ISBN Print: 978-1-56700-421-2

International Heat Transfer Conference 15
August, 10-15, 2014, Kyoto, Japan

Optimization of the Chemical Vapor Deposition Process for Gallium Nitride

Get access (open in a dialog) DOI: 10.1615/IHTC15.mfp.008601
pages 4737-4749

Resumo

Simulation and optimization of the Metalorganic chemical vapor deposition (MOCVD) process for the deposition of Gallium Nitride (GaN) in a rotating-disk reactor is studied. Precursors, trimethylgallium (TMGa) and ammonia (NH3) are carried by hydrogen (H2). The focus of the study is on the rate of deposition and on the uniformity of the thin film. The level of uniformity needed depends on the intended application, with electronic and optical materials imposing the most stringent demands. Large area film thickness and composition uniformity are achieved by proper control of the governing transport processes. This study is broadly divided into three parts. Initially, thin film deposition is simulated by the Computational Fluid Dynamics (CFD) model.
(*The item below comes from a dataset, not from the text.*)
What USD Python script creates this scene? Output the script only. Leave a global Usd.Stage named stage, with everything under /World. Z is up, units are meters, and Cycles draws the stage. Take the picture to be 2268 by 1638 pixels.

The chemistry model has 17 phase and 23 surface species participating in 17 phase and 52 surface reactions. These numerical simulations are used to determine the effects of important design parameters and operating conditions on the deposition rate and film uniformity. Two design variables, inlet velocity and inlet precursor concentration ratio, which have a significant effect on the deposition rate and uniformity of the film are identified. Inlet precursor concentration ratio is defined as the ratio of the volume flow rate of ammonia to the volume flow rate of trimethylgallium. In the second part, response surfaces for deposition rate and uniformity as a function of inlet velocity and inlet precursor concentration are generated. Compromise response surface method (CRSM) is used to develop the response surfaces. Lastly, the response surfaces are used to generate the Pareto front for the conflicting objectives of optimal deposition rate and uniformity. The trade-off between deposition rate and uniformity is captured by the Pareto front.